Pista armada, vagones engarzados y locomotora prendida ¡Vámonos! Fueron muchos meses los que disfruté ese tren, porque esos juguetes no duran años. Ponía la pista en subida, en bajada, cambiaba la forma de la pista, hacía túneles y demás variaciones que hacían el recorrido circular más interesante, divertido y, porque no decirlo, mágico. Lo último que recuerdo es haber armado, en algunas vacaciones una gran pendiente con cajas y desorden en el mirador de mi casa y haber puesto sobre ella una pista recta en la que ponía los vagones no motorizados para que bajaran con la fuerza de la gravedad –que por supuesto entonces me importaba tan poco o menos de lo que me importa ahora- y se estrellaran contra las baldosas del suelo o siguieran su rumbo por el piso hasta que la inercia fuera contrarrestada por la resistencia del aire –que tampoco me importaba- o por la pared del otro lado.

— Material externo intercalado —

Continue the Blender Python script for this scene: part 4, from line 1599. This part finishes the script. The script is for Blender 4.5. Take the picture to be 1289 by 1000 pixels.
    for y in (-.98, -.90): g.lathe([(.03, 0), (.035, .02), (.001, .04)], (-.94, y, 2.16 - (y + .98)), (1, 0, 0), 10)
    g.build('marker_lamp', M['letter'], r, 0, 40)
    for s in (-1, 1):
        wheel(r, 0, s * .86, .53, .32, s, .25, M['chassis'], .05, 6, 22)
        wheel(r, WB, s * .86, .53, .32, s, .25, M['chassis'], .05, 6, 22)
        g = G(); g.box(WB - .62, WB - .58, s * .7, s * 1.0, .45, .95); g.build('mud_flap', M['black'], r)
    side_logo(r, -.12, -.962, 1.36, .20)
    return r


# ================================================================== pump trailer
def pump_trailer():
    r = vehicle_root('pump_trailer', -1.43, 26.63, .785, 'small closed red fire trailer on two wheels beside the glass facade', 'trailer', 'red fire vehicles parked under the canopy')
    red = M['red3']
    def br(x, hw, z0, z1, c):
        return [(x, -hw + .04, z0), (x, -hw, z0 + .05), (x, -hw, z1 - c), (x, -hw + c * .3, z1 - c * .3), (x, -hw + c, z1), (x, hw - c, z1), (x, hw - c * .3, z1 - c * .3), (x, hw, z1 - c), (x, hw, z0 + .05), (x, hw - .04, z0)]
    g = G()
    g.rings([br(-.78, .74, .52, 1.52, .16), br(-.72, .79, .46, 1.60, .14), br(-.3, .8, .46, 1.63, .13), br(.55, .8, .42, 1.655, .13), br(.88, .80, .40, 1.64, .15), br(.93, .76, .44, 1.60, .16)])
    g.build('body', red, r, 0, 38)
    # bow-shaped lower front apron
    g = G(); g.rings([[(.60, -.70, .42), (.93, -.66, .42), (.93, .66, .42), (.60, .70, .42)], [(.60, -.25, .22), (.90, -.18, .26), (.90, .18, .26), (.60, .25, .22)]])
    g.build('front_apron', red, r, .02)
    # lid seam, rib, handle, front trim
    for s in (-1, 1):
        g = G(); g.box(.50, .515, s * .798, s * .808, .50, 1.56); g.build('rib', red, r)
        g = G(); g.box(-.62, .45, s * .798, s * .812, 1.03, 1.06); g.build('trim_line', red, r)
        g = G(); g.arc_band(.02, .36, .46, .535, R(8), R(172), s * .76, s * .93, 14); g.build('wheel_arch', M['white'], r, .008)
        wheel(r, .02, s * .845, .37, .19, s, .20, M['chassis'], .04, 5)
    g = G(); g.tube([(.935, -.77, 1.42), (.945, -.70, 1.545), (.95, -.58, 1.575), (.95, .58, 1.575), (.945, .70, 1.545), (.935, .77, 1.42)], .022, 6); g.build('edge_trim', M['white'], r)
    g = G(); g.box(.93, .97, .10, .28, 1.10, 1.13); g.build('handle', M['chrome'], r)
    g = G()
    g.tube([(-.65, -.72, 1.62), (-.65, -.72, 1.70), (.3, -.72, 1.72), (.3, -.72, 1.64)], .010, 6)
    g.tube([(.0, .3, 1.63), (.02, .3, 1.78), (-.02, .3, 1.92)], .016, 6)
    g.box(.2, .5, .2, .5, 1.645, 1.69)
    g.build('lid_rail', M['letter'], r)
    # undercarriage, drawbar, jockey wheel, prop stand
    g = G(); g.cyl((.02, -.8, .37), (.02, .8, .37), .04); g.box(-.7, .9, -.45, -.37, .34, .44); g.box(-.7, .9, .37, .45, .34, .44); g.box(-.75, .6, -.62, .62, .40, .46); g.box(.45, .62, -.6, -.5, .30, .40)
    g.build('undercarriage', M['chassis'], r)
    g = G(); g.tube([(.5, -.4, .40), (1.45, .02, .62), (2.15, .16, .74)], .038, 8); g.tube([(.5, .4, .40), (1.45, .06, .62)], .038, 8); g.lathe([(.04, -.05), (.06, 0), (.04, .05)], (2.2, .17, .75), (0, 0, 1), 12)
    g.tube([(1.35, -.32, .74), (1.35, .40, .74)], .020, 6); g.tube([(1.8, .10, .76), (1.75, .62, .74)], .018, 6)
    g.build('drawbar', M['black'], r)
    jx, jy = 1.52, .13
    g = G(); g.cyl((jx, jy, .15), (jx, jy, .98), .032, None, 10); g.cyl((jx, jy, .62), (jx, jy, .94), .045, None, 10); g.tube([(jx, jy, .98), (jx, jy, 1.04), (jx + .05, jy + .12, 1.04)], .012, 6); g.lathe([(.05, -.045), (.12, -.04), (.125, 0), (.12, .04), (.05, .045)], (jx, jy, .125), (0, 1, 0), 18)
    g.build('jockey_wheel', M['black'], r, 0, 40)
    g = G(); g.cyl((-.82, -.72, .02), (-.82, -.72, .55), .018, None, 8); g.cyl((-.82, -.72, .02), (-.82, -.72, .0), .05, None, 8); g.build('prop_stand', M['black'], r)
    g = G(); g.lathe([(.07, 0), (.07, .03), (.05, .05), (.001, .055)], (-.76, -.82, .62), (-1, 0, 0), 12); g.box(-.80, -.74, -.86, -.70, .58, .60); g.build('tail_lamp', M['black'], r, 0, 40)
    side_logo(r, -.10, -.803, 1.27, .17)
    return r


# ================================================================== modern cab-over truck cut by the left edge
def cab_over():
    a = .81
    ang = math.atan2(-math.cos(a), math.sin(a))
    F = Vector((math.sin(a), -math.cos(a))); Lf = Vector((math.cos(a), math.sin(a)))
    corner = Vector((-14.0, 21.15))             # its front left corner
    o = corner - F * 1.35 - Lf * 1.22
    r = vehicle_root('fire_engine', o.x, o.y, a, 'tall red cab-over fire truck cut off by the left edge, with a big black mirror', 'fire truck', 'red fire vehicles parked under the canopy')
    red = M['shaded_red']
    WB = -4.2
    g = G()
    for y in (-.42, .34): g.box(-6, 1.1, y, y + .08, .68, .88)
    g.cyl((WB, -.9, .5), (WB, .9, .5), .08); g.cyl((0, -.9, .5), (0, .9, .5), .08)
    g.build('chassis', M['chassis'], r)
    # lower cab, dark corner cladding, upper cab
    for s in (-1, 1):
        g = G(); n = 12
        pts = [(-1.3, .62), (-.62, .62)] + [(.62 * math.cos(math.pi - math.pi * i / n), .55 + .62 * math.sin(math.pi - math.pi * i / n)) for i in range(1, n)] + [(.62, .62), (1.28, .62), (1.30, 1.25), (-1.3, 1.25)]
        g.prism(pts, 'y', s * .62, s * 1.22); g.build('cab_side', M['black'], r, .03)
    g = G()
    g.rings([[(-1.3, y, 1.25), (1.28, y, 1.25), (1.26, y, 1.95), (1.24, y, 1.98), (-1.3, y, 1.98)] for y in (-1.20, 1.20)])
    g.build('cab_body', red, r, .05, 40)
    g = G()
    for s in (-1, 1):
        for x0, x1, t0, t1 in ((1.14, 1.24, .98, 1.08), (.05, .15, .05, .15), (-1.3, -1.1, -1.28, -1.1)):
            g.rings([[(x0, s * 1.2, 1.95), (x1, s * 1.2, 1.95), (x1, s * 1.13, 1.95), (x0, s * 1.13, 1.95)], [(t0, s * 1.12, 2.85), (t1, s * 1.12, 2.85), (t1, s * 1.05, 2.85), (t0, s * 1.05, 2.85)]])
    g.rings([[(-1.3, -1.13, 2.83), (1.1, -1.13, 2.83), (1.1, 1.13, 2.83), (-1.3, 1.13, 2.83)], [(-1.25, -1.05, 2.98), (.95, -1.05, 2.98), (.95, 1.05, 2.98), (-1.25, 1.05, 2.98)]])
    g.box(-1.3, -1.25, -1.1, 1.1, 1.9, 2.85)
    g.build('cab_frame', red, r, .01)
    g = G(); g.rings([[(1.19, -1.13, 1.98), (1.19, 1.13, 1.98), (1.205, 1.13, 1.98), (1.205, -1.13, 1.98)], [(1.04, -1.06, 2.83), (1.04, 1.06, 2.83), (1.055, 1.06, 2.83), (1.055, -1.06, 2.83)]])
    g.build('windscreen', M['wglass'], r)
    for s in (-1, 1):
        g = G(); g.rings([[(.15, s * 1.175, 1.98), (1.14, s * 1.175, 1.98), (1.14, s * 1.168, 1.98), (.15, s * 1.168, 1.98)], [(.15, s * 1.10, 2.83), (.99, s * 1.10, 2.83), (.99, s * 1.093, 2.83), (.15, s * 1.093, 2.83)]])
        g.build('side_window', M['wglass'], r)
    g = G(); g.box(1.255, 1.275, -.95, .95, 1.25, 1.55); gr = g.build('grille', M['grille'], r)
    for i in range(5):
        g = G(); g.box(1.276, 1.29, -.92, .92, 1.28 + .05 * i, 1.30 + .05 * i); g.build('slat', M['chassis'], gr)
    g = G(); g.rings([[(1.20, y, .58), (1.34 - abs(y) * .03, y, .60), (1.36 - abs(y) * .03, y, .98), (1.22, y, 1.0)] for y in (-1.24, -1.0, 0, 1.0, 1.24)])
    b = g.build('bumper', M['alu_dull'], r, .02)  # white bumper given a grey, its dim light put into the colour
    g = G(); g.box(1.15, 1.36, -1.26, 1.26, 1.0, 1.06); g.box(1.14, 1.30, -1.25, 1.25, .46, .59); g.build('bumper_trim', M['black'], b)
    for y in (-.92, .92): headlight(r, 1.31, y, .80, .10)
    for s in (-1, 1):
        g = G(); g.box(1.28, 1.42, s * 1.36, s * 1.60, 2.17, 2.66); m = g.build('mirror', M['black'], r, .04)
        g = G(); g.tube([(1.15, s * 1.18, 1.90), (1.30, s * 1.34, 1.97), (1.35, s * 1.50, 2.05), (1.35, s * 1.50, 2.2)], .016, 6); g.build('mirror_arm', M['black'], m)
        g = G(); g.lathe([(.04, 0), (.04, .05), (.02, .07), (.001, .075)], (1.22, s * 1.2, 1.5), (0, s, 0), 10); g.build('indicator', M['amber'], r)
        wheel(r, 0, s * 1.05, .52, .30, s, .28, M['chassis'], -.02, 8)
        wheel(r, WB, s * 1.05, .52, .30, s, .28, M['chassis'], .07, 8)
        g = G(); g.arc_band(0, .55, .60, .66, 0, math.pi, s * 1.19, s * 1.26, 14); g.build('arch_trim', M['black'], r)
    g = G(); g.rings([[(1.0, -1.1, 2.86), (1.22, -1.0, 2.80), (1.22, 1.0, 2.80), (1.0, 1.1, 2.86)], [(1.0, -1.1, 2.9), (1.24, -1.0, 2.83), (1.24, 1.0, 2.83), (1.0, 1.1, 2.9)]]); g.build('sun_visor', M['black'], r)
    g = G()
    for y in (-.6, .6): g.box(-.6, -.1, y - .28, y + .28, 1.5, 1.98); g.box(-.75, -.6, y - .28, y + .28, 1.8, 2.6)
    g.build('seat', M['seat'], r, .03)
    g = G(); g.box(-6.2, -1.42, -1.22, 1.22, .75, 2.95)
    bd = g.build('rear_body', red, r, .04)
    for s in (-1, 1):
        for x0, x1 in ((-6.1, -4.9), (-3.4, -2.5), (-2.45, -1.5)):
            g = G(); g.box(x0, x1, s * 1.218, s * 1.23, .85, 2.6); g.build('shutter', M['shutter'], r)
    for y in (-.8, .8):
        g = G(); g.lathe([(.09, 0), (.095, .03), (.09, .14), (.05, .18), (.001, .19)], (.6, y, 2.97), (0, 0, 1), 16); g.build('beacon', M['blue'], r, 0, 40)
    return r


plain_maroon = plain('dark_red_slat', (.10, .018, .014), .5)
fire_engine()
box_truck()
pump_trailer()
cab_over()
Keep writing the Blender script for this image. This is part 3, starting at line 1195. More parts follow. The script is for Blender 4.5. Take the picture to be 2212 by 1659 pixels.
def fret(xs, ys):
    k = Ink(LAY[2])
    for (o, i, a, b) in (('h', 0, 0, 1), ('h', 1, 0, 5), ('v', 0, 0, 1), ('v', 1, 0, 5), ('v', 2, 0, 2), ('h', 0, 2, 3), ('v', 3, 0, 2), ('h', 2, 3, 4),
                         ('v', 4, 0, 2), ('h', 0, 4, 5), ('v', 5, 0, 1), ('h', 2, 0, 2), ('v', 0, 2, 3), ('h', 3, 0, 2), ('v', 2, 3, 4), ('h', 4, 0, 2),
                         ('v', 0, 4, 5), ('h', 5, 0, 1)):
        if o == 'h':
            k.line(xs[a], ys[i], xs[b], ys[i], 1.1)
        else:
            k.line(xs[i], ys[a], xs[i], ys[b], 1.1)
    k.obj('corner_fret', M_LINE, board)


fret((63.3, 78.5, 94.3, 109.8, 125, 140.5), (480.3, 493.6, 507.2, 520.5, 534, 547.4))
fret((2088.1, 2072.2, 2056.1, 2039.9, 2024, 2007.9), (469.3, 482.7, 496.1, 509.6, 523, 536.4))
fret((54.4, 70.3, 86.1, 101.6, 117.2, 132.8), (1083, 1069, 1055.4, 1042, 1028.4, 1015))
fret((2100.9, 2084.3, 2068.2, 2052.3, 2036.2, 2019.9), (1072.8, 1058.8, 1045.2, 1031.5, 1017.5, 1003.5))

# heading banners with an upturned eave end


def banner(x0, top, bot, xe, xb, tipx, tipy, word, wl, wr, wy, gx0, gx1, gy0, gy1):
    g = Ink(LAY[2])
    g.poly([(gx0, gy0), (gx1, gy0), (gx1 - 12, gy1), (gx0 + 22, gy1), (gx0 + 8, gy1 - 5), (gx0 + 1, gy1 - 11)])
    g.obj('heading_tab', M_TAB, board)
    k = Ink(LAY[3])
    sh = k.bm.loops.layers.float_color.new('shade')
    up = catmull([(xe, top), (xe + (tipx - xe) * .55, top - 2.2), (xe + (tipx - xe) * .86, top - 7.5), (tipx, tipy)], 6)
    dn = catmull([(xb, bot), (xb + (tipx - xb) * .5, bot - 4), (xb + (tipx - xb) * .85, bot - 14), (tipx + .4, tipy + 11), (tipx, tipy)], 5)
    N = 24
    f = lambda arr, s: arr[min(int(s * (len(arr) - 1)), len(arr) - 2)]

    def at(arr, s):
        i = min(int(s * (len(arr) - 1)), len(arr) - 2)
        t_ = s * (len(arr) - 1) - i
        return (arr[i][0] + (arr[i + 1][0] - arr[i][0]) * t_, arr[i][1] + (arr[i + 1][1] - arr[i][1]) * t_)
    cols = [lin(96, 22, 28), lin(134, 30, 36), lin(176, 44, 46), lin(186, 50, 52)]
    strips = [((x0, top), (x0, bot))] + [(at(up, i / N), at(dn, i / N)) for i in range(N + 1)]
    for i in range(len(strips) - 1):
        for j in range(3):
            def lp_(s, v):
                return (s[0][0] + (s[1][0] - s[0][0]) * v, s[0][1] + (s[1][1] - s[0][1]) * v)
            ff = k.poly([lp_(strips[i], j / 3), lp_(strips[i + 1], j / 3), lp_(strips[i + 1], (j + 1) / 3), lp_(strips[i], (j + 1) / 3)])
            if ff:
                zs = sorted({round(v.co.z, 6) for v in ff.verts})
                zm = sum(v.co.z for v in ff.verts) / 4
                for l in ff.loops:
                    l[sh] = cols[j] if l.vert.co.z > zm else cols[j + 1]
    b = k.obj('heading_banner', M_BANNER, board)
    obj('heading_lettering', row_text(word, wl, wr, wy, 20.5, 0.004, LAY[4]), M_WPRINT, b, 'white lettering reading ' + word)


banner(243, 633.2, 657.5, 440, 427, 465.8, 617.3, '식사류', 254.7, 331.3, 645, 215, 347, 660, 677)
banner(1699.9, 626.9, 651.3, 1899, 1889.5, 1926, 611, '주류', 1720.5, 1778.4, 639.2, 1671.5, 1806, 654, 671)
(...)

Cuando comencé a escribir esto no pensé que fuera a hablar de mis juguetes, pero terminé hablando de ellos a propósito de las vacaciones. Fueron muchos de muchos materiales, de muchas formas y colores. Aún tengo uno pendiente, siempre quise un carro de control remoto que ni siquiera pedí, no sé porque, quizás pensé que no me lo darían. El caso es que no sé cuando, si ahora, después o más después esa fantasía infantil será cumplida, compraré un carro a control remoto, no sé de cuáles -quizás parecido al de la foto-, y saldré a jugar con el mucho por las calles. Por ahora mis vacaciones están viendo la luz al final del túnel, pero creo que queda suficiente tiempo para salir un poco, descansar otro poco (¿de qué?), terminar unas lecturas pendientes, quizás seguir escribiendo, en fin, lo que resulte, porque mis vacaciones son siempre eso, lo que resulte.

1 comentario:

Sebastian Villa dijo...

El tren! a mi me llegó uno, pero de herencia. Fue de mi padre, y tambien lo disfruté tanto! son realmente mágicos esos condenados... la forma en la que se mueve la locomotora, esa sensación de libertad y control... todo.

Y en cuanto al de control remoto, admito que tambien fué otro regalo que siempre deseé y nunca tuve, ni pedirlo tampoco... me devolviste la duda. por qué nunca lo pedí?